雄一:知見が共有されない組織は属人化が進んでしまいます。自分たちはチームとしてそれを避けたかったんですよね。
平川:他に、知見やフローの共有・標準化の観点で取り組んだ領域はありますか。
侘美:これまでSREで担っていたAWSの管理を、それぞれの事業部の開発チームに移譲したことが当てはまります。主に勉強会の開催、ドキュメントの整備、申請フローの整備を行い、「各開発チームがSREを実践できる風土」を目指しました。
堀:SREの本来の業務は、インフラの運用業務ではなく仕組みの提供ですから、SREの組織としてのあり方をまさにゼロから見直したアクションですよね。
侘美:AWSの管理を移譲したのは、エンジニアが増えてきた今、SREがすべて面倒を見るという状態が持続的ではないからなんです。会社が大きくなる中で「どういうチームになっていく必要があるのか」とメンバーがみんな意識して考えるようになったのは、テックイシューを掲げたからこそ得られた効果かもしれません。
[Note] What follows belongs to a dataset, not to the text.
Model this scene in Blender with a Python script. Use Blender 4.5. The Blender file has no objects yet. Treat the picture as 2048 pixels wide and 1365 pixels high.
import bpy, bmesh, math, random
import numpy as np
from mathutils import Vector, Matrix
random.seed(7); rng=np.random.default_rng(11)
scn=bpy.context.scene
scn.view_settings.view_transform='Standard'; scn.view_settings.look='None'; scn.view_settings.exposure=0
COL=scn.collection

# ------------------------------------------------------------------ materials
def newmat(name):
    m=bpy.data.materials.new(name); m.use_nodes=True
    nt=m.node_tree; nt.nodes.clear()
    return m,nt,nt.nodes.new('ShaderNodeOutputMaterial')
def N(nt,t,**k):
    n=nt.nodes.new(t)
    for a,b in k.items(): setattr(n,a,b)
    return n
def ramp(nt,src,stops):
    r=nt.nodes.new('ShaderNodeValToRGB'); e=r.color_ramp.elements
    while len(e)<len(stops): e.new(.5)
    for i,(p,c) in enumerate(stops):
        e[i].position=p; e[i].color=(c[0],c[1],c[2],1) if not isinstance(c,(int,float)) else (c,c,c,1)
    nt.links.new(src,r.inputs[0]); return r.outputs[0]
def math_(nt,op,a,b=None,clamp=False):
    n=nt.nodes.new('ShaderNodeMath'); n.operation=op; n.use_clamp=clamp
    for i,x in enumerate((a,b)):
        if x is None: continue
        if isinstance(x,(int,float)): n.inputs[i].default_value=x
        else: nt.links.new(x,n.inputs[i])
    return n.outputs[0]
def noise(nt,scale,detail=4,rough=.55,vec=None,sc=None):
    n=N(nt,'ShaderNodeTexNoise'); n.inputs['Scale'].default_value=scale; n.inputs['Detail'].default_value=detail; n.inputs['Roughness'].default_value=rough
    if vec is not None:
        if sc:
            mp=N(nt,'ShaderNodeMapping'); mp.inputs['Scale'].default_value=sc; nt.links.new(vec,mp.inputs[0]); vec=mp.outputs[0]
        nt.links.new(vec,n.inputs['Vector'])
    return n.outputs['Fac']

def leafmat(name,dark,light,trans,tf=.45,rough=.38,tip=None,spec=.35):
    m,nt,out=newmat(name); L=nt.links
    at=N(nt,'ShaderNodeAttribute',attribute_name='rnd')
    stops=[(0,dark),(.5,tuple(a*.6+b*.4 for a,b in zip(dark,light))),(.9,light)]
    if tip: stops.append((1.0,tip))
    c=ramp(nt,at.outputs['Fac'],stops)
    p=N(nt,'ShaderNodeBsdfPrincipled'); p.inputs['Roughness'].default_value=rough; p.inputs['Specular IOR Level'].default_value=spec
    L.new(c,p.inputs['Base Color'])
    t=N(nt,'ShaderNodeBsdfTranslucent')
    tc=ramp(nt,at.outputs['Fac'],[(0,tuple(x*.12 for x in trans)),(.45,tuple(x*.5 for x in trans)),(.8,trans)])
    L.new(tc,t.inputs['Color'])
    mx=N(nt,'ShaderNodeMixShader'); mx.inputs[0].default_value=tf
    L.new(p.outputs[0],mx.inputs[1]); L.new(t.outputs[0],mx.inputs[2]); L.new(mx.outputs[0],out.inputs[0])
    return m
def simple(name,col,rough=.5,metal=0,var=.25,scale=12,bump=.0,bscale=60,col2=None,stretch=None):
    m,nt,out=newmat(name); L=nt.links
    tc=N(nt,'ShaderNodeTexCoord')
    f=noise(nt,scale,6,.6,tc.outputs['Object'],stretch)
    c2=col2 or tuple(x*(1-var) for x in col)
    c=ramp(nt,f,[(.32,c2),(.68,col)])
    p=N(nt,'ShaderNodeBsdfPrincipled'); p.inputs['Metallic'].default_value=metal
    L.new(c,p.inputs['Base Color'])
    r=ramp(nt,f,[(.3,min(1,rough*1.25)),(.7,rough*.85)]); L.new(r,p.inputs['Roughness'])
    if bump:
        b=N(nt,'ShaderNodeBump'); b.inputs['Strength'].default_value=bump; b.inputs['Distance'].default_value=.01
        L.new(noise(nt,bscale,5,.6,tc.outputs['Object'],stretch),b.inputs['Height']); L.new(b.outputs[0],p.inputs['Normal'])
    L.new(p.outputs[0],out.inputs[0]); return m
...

雄一:たしかに。組織のあり方もそうですが、やるべきことが多くある中で何を優先するべきかの目線合わせにも、テックイシューは役立っていると思います。
技術面のアクションの指針にテックイシューを
平川:テックイシューに向き合ってきて、気づいた課題点はありますか。私は社外向けにもう少しテックイシューを認知してもらうように動きたかったですね。テックイシューを公開した当初から、社外のエンジニアの方が「メドピアが向き合っている技術課題」や「課題に対するアクション」に期待していました。一緒に取り組みたいと思ってくれる仲間が集まるという希望がありました。ですのでもっと積極的に発信する余地があったのではないかなと思うんです。
和弘:そうですね。フロントエンドはこの一年多くの採用候補者と出会ってきましたが、テックイシューについてもっと知ってもらえたらよかったです。
また、社内でももう少し浸透させられたら、より成果を生み出しやすい状態になっていたのではと思うところもあります。
笹谷:たしかにそうですが、一方で、どの領域でもこの1年のアクションそのものは結果的にテックイシューで求めていることにつながっているように思います。意識的に取り組んできたSREはもちろん素晴らしいですが、テックイシューは注視していなかったかもしれないフロントエンド領域でも、現場の課題解決や改善自体は大きく進められています。
平川:本当に、フロントエンドのモダン化には目を見張るものがあります。これもテックイシューの策定時に、しっかり意識合わせができたからかもしれません。
雄一:たしかに、昨年の検討時に一言一句、丁寧に作り上げたプロセスが、自然と結果につながるように活きているのかもしれませんね。モバイルアプリのテックイシューのひとつ「アプリプラットフォームの思想に寄り添う」も、最初の案は「アプリプラットフォームの思想に従う」でした。でも、プラットフォームに言われた通りのものづくりをしているわけではないから、しっくりこなくて。プラットフォームに接する自分たちやメドピアとしての主体性、スタンスがどうあるべきかというところまで立ち返って考えて、ワーディングを検討していました。
そういう意味で、テックイシューをまとめあげる中で、自分たちが大事にしていることをチームで見つめ直すことができ、今年の明確なアクションにつながったのかもしれません。
侘美:メドピアのエンジニア全員がテックイシューを意識している必要はないけど、テックリーダーである僕たちは少なくとも意識しながら細部のアクションへ落とし込むべきですよね。技術的な判断のプロセスにおいて、テックイシューを少しでも想起したり、指針にしておくことで、その領域の技術の意思決定もより確からしくなるはずです。
雄一:そうですね。この体制も2年目がスタートしましたから、あらためてそれぞれのテックイシューを腹落ちさせて、向き合っていきたいですね。
平川:その通り、テックイシューは中長期的な課題として掲げているので、そういったあり方が良いと思います。抽象度や難易度の高い目標もありますが、じっくり腰を据えて取り組んでいきましょう。
テックイシュー策定当時の回想にまで話が及んだ振り返り会。6名の会話にはテックイシューに真摯に向き合い、課題解決に取り組んだ1年間が詰まっていました。次の1年も、同じテックイシューに向き合いながら事業成長へと邁進します。